<<<<

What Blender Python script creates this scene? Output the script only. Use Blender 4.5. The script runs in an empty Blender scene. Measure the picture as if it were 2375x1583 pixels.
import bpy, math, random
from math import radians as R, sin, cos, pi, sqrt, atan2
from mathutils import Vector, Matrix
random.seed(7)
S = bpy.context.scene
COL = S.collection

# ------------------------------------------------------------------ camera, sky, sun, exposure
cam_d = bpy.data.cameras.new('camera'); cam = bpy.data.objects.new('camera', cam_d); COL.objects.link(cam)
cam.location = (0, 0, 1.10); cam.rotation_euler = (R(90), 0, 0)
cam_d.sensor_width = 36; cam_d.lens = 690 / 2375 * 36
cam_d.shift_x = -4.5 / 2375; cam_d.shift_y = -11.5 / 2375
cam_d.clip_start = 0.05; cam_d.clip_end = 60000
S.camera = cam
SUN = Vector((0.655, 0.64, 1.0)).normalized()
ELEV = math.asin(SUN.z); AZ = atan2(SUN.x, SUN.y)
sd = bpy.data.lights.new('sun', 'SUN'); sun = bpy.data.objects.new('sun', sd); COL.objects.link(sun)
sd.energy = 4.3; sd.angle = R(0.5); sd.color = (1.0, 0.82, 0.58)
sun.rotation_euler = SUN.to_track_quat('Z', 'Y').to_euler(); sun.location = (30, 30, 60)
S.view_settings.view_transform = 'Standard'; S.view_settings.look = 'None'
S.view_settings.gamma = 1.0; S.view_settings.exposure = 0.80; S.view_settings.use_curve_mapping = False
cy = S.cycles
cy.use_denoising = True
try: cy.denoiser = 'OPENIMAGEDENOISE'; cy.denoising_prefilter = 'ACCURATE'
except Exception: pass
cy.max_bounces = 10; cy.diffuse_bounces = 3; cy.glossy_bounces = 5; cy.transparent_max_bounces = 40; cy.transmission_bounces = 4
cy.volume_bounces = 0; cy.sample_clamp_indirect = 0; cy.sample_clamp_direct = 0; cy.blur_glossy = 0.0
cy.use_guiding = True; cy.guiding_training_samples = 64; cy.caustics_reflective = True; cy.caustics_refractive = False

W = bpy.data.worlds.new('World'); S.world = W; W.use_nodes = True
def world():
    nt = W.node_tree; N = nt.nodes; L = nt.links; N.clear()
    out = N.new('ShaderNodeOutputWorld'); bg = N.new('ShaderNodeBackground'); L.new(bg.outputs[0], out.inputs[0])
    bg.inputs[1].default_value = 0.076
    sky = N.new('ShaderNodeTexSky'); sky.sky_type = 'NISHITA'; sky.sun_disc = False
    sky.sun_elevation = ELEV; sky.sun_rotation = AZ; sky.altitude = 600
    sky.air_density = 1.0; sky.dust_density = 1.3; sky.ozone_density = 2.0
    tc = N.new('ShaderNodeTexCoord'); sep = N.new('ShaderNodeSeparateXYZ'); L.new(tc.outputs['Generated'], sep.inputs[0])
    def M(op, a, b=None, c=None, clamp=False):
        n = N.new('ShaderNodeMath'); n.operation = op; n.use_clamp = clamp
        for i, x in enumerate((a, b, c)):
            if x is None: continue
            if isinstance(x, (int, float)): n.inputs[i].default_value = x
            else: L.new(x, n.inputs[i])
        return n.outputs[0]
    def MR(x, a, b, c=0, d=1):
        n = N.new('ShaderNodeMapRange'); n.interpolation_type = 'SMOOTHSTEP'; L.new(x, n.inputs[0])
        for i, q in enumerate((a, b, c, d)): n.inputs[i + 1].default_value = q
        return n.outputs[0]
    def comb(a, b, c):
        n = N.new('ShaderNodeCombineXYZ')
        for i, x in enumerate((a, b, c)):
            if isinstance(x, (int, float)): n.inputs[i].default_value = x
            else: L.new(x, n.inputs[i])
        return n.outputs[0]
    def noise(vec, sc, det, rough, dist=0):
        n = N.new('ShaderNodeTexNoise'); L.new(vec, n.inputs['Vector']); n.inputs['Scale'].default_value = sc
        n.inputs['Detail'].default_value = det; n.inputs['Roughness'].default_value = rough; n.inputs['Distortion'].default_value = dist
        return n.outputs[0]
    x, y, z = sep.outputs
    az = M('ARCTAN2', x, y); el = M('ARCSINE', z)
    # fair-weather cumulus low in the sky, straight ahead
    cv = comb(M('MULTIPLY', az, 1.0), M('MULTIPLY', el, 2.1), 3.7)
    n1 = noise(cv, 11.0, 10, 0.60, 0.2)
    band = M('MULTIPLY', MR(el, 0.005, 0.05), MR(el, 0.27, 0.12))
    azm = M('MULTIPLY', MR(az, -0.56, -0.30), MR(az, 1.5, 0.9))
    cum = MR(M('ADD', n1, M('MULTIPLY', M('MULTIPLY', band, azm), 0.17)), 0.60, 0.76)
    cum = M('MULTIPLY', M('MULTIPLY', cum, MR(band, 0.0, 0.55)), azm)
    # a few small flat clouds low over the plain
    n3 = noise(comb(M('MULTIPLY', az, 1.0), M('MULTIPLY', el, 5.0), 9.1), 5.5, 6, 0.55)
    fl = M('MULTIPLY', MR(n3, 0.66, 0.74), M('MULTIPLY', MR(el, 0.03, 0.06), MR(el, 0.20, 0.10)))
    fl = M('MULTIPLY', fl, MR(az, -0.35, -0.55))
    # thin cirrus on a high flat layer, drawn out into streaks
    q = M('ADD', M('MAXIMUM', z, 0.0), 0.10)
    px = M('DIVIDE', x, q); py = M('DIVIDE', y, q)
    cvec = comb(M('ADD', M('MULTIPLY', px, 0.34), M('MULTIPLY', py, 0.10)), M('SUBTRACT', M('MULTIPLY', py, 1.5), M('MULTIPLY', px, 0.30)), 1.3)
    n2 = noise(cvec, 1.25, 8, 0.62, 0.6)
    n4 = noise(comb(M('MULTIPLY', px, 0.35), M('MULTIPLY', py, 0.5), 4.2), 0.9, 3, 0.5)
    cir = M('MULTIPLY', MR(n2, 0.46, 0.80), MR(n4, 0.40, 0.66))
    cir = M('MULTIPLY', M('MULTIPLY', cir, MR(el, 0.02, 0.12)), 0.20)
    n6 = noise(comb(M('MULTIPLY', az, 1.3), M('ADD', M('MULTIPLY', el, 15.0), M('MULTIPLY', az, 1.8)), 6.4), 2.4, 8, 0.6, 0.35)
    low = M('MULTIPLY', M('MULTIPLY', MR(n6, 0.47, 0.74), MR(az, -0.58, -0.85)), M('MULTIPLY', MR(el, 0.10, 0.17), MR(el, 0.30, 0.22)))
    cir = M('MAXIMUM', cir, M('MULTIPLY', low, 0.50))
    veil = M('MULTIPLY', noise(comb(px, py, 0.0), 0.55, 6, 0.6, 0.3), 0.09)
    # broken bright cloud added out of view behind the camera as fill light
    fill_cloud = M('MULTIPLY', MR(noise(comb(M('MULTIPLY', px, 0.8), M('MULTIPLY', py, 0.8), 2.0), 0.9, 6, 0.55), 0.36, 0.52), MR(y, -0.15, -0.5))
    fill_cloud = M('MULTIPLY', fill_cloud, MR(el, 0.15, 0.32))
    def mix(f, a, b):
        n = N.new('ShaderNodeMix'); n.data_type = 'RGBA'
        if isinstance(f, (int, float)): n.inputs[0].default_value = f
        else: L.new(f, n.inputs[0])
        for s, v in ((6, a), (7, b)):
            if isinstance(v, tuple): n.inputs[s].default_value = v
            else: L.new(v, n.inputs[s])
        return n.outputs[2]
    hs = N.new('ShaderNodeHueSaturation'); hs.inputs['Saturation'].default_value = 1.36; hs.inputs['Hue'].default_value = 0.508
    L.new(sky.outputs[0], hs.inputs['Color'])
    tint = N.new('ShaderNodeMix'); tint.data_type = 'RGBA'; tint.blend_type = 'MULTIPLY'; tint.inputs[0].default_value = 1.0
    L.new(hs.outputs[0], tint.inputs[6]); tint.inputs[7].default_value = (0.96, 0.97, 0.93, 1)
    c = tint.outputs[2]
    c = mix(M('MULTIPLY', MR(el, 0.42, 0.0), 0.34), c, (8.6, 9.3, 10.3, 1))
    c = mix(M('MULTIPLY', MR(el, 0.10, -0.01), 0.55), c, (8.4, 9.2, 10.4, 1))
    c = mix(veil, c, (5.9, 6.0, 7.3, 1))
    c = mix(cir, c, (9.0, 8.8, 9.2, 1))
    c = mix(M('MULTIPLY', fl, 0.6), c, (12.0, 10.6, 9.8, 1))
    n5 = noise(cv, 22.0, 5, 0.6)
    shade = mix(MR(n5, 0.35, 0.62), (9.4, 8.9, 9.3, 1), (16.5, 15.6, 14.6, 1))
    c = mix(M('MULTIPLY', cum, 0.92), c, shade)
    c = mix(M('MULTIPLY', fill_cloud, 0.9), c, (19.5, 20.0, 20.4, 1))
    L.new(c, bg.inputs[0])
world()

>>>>

Task directions. Please give an exact restatement of only the lines from the beginning of the material above to the line with "COL = S.collection", inclusive.

Task solution.
What Blender Python script creates this scene? Output the script only. Use Blender 4.5. The script runs in an empty Blender scene. Measure the picture as if it were 2375x1583 pixels.
import bpy, math, random
from math import radians as R, sin, cos, pi, sqrt, atan2
from mathutils import Vector, Matrix
random.seed(7)
S = bpy.context.scene
COL = S.collection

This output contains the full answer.